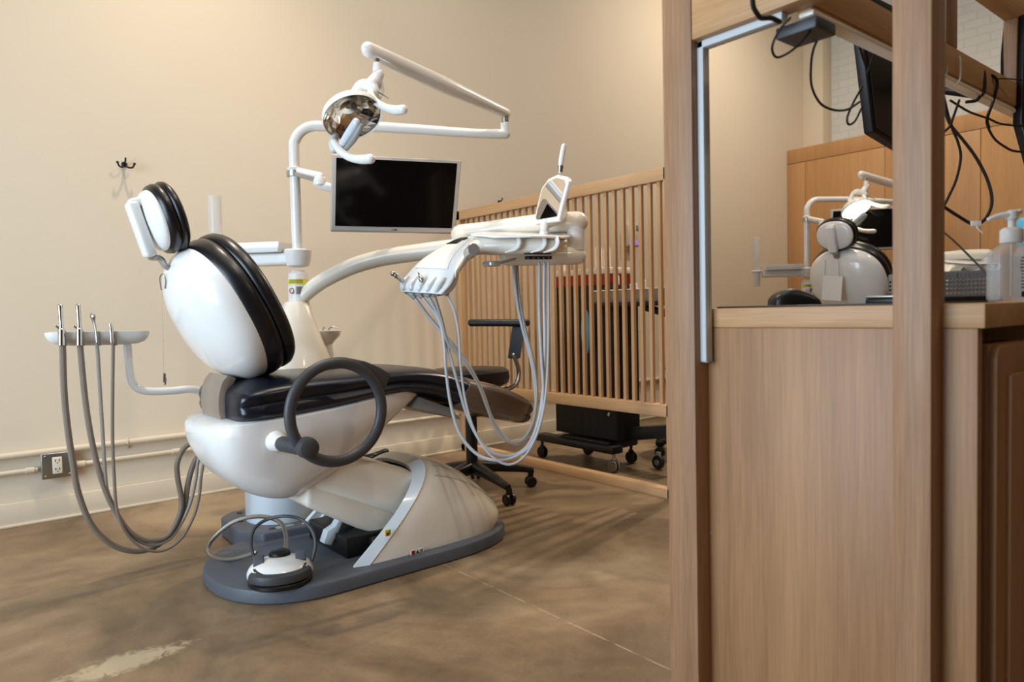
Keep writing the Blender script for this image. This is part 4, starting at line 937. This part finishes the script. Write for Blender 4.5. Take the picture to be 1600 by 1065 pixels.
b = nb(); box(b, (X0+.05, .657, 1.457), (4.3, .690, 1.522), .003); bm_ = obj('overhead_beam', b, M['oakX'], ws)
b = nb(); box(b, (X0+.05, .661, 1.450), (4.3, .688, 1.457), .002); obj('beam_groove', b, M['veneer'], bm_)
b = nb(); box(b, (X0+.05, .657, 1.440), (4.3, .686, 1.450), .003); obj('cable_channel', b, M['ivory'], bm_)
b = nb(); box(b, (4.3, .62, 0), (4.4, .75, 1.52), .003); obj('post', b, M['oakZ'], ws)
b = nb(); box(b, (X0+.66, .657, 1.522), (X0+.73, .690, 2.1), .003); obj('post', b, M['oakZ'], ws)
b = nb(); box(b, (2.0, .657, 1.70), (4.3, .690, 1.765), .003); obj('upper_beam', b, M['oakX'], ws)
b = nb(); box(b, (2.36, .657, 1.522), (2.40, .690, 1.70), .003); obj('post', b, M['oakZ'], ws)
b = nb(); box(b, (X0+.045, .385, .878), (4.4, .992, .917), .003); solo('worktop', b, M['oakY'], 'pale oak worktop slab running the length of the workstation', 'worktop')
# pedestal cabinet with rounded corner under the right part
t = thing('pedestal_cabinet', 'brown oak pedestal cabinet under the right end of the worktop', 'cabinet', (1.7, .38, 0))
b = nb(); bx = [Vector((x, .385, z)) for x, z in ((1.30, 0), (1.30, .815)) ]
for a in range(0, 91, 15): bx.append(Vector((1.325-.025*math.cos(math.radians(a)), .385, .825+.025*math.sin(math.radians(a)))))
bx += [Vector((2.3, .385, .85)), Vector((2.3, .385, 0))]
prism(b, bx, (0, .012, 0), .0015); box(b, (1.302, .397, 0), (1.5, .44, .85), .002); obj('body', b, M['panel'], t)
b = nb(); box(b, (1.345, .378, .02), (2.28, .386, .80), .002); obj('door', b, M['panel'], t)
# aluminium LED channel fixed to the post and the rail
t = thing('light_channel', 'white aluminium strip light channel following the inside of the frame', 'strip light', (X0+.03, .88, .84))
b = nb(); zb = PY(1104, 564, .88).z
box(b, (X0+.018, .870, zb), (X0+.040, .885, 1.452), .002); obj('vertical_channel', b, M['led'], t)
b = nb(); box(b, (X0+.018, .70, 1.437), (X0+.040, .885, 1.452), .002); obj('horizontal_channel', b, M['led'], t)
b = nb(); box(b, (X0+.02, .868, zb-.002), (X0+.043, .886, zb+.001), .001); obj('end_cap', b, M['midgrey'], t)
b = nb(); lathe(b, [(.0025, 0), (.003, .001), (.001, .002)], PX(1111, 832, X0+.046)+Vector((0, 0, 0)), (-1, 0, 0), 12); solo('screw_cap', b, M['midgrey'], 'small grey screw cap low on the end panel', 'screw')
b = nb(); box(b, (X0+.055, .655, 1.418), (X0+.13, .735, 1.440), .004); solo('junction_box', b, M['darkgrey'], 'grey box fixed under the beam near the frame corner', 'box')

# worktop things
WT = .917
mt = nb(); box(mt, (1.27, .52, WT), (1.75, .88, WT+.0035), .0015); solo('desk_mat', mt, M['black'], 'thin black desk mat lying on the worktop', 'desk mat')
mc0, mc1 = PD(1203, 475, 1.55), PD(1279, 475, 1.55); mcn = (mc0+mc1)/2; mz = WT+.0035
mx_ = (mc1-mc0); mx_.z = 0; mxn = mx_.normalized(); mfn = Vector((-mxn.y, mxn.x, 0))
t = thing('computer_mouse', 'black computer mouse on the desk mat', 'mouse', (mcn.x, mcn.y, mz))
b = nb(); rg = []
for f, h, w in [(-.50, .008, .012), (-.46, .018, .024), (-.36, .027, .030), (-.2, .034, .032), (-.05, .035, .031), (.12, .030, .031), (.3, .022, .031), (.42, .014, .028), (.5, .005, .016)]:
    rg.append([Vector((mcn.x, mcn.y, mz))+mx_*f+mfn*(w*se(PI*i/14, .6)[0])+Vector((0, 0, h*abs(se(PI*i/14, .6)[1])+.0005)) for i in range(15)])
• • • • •
# Do this
Repeat the data exactly in full, omitting its pictures.

# Answer to the task
Keep writing the Blender script for this image. This is part 4, starting at line 937. This part finishes the script. Write for Blender 4.5. Take the picture to be 1600 by 1065 pixels.
b = nb(); box(b, (X0+.05, .657, 1.457), (4.3, .690, 1.522), .003); bm_ = obj('overhead_beam', b, M['oakX'], ws)
b = nb(); box(b, (X0+.05, .661, 1.450), (4.3, .688, 1.457), .002); obj('beam_groove', b, M['veneer'], bm_)
b = nb(); box(b, (X0+.05, .657, 1.440), (4.3, .686, 1.450), .003); obj('cable_channel', b, M['ivory'], bm_)
b = nb(); box(b, (4.3, .62, 0), (4.4, .75, 1.52), .003); obj('post', b, M['oakZ'], ws)
b = nb(); box(b, (X0+.66, .657, 1.522), (X0+.73, .690, 2.1), .003); obj('post', b, M['oakZ'], ws)
b = nb(); box(b, (2.0, .657, 1.70), (4.3, .690, 1.765), .003); obj('upper_beam', b, M['oakX'], ws)
b = nb(); box(b, (2.36, .657, 1.522), (2.40, .690, 1.70), .003); obj('post', b, M['oakZ'], ws)
b = nb(); box(b, (X0+.045, .385, .878), (4.4, .992, .917), .003); solo('worktop', b, M['oakY'], 'pale oak worktop slab running the length of the workstation', 'worktop')
# pedestal cabinet with rounded corner under the right part
t = thing('pedestal_cabinet', 'brown oak pedestal cabinet under the right end of the worktop', 'cabinet', (1.7, .38, 0))
b = nb(); bx = [Vector((x, .385, z)) for x, z in ((1.30, 0), (1.30, .815)) ]
for a in range(0, 91, 15): bx.append(Vector((1.325-.025*math.cos(math.radians(a)), .385, .825+.025*math.sin(math.radians(a)))))
bx += [Vector((2.3, .385, .85)), Vector((2.3, .385, 0))]
prism(b, bx, (0, .012, 0), .0015); box(b, (1.302, .397, 0), (1.5, .44, .85), .002); obj('body', b, M['panel'], t)
b = nb(); box(b, (1.345, .378, .02), (2.28, .386, .80), .002); obj('door', b, M['panel'], t)
# aluminium LED channel fixed to the post and the rail
t = thing('light_channel', 'white aluminium strip light channel following the inside of the frame', 'strip light', (X0+.03, .88, .84))
b = nb(); zb = PY(1104, 564, .88).z
box(b, (X0+.018, .870, zb), (X0+.040, .885, 1.452), .002); obj('vertical_channel', b, M['led'], t)
b = nb(); box(b, (X0+.018, .70, 1.437), (X0+.040, .885, 1.452), .002); obj('horizontal_channel', b, M['led'], t)
b = nb(); box(b, (X0+.02, .868, zb-.002), (X0+.043, .886, zb+.001), .001); obj('end_cap', b, M['midgrey'], t)
b = nb(); lathe(b, [(.0025, 0), (.003, .001), (.001, .002)], PX(1111, 832, X0+.046)+Vector((0, 0, 0)), (-1, 0, 0), 12); solo('screw_cap', b, M['midgrey'], 'small grey screw cap low on the end panel', 'screw')
b = nb(); box(b, (X0+.055, .655, 1.418), (X0+.13, .735, 1.440), .004); solo('junction_box', b, M['darkgrey'], 'grey box fixed under the beam near the frame corner', 'box')

# worktop things
WT = .917
mt = nb(); box(mt, (1.27, .52, WT), (1.75, .88, WT+.0035), .0015); solo('desk_mat', mt, M['black'], 'thin black desk mat lying on the worktop', 'desk mat')
mc0, mc1 = PD(1203, 475, 1.55), PD(1279, 475, 1.55); mcn = (mc0+mc1)/2; mz = WT+.0035
mx_ = (mc1-mc0); mx_.z = 0; mxn = mx_.normalized(); mfn = Vector((-mxn.y, mxn.x, 0))
t = thing('computer_mouse', 'black computer mouse on the desk mat', 'mouse', (mcn.x, mcn.y, mz))
b = nb(); rg = []
for f, h, w in [(-.50, .008, .012), (-.46, .018, .024), (-.36, .027, .030), (-.2, .034, .032), (-.05, .035, .031), (.12, .030, .031), (.3, .022, .031), (.42, .014, .028), (.5, .005, .016)]:
    rg.append([Vector((mcn.x, mcn.y, mz))+mx_*f+mfn*(w*se(PI*i/14, .6)[0])+Vector((0, 0, h*abs(se(PI*i/14, .6)[1])+.0005)) for i in range(15)])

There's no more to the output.